Somehow, I don't think most people realise that what I have just articulated is an integral and inextricable piece of the impromptu filtering system I am deploying--a system whereby 98% of female users here are effectively filtered out. This I freely and openly admit is deliberately set (along with related decisions implemented across my profile) for a reason. Yea, it has to do with the question of "why I am still here," as I have previously elaborated in these journal entries. And while I am not going to go into detail here regarding the methods I am using in implementing this "filter," I must say that whatever I am doing is wickedly effective and is clearly having its intended effect.

So, the long and short of this system is this: if you want to draw my attention, you have to stand out and prove to me that you are not just merely genuine, but also worth investing my time and energy. There must be a reasonable, or preferably high, chance of us getting along across-the-board for the medium-to-long-term range. If not, then why waste not just my resources, but yours as well?

In this light, I also believe that 98% of female users on this site will not be able to match that standard (though they are more than welcome to try to prove me wrong).
Therefore, I find my filter mechanism therefore works...

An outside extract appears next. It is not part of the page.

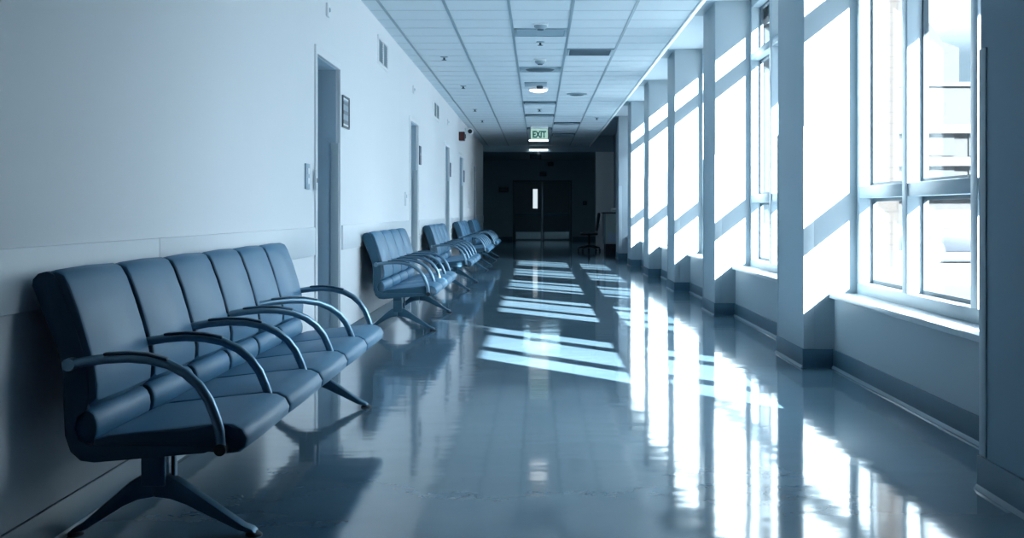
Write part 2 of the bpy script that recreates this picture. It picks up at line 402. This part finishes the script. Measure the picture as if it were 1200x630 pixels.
MB().prism([(10.1, 0.62), (10.55, 1.03), (11.95, 1.03), (12.5, 0.66)], 31.98, 33.72, 'y').build('side_window', M['gasket'], cr)

# ------------------------------------------------------------------ tandem benches
def arm_path(yb, yf, z_end):
    pts = [(-1.392, .597), (-1.35, .604), (-1.29, .613), (-1.22, .617), (-1.16, .612), (-1.10, .597), (-1.05, .571), (-1.01, .535), (-.98, .49), (-.96, .44), (-.948, .40), (-.943, z_end)]
    return [(x, yb+(yf-yb)*(x+1.392)/(0.449), z) for x, z in pts]

SHELL = [(-1.515,.828),(-1.513,.848),(-1.497,.865),(-1.472,.872),(-1.45,.862),(-1.437,.838),(-1.405,.755),(-1.372,.66),(-1.350,.575),(-1.345,.50),(-1.352,.458),(-1.378,.437),(-1.388,.40),(-1.376,.368),(-1.345,.352),(-1.0,.352),(-0.97,.34),(-1.0,.328),(-1.33,.300),(-1.37,.305),(-1.40,.332),(-1.417,.38),(-1.422,.47),(-1.421,.56),(-1.432,.62),(-1.463,.70)]
BACK = [(-1.49,.842),(-1.478,.868),(-1.45,.876),(-1.425,.866),(-1.408,.838),(-1.378,.76),(-1.350,.67),(-1.330,.59),(-1.320,.525),(-1.323,.485),(-1.345,.465),(-1.375,.468),(-1.395,.56),(-1.42,.66)]
ROLL = [(-1.360+0.038*math.cos(math.radians(t)), .402+0.056*math.sin(math.radians(t))) for t in range(0, 360, 24)]
SEAT = [(-1.335,.300),(-1.342,.34),(-1.335,.368),(-1.30,.380),(-1.2,.392),(-1.06,.408),(-.96,.418),(-.915,.415),(-.885,.400),(-.870,.372),(-.875,.345),(-.897,.328),(-.93,.324),(-1.0,.328)]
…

*I feel this deserves a clarification: The reality is that I am not using these criteria to select a mate or to specify what type of woman I would or wouldn't date (I have the same four basic "non-negotiable" items that I've already enumerated for that). Rather, these items are merely things I look for in weighing whether to take the time to view their profile and/or message them (including replies), with no expectation of attempting to start a friendship or "romance" with that person, and are based on higher-ranking items in my "negotiable" list with the idea that the said items in this post augment the four non-negotiables (and help confirm or deny what I consider to be compliance with them).